Under the leadership of Neal and Goode, Team PrISUm has grown from roughly 20 members in 2013 to more than 120 today. Neal attributed the growth to the the team’s strong focus on “changing the paradigm of transportation.”

“It is all about our mission and purpose,” he said. “We spent weeks trying to lock down what PrISUm represents. I truly believe because myself and Matt motivated the program to build a normal car, that will change the paradigm of transportation and inspire the future, is the reason for the growth. We gave the program a revitalized direction and purpose. That purpose, is to make the world a better place. Every member of PrISUm that put in work to the project can know that their part, large or small, is changing the future.”

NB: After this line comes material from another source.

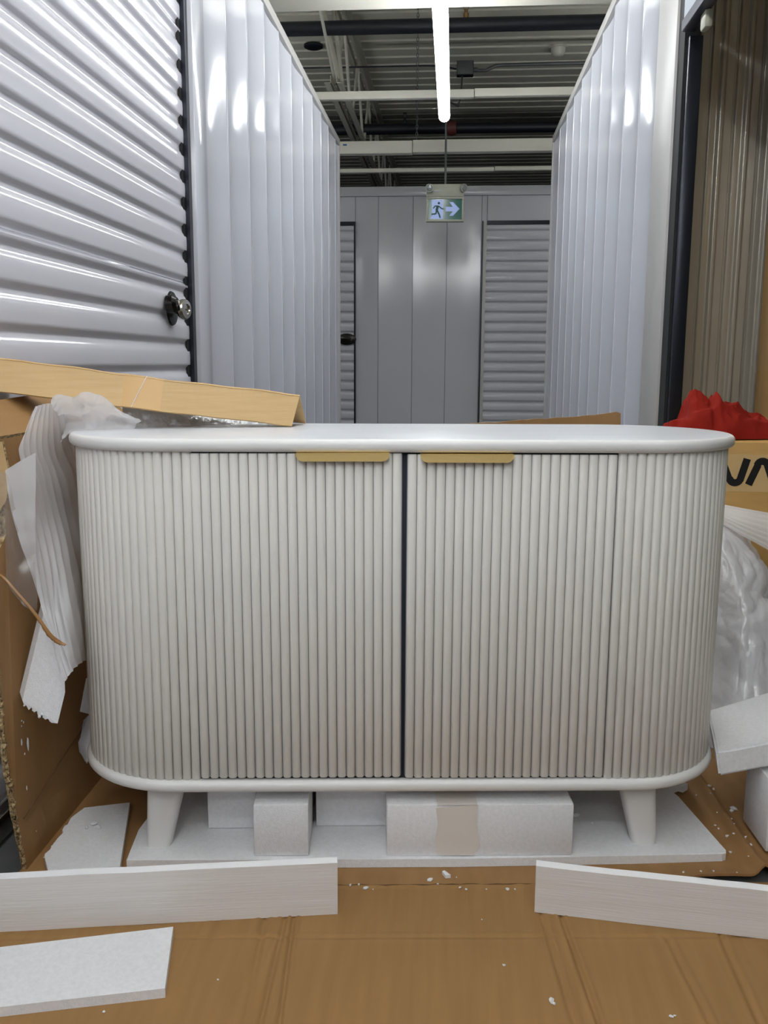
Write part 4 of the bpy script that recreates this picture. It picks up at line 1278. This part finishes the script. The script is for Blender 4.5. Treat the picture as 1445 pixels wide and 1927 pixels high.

With the race now behind them, Neal said he hopes that future generations of PrISUm will be able to return to Australia to create the same memories that he knows will be with him for the rest of his life.

“I could talk on and on about the technical details. But, in essence, there are always things to learn and improve on. The batteries, the efficiency, the electronics, the mechanical function, and anything you can think of. It won’t be easy, the times will get rough, and sometimes there will be no light at the end of the tunnel. The most important part about this program, every outreach event, every interaction, and the World Solar Challenge, is that it is built upon the foundation of dreams. Where there is a will, there is a way. Do the impossible and challenge yourself – with great challenge comes great reward. Keep dreaming, always.”

The Bridgestone World Solar Challenge is a 3021-kilometer biennial race that began in Darwin in Australia’s Northern Territory on October 8 and finished in Adelaide in Southern Australia on the 15th. 2017 marks the race’s 30th year and featured 42 teams from more than a dozen countries.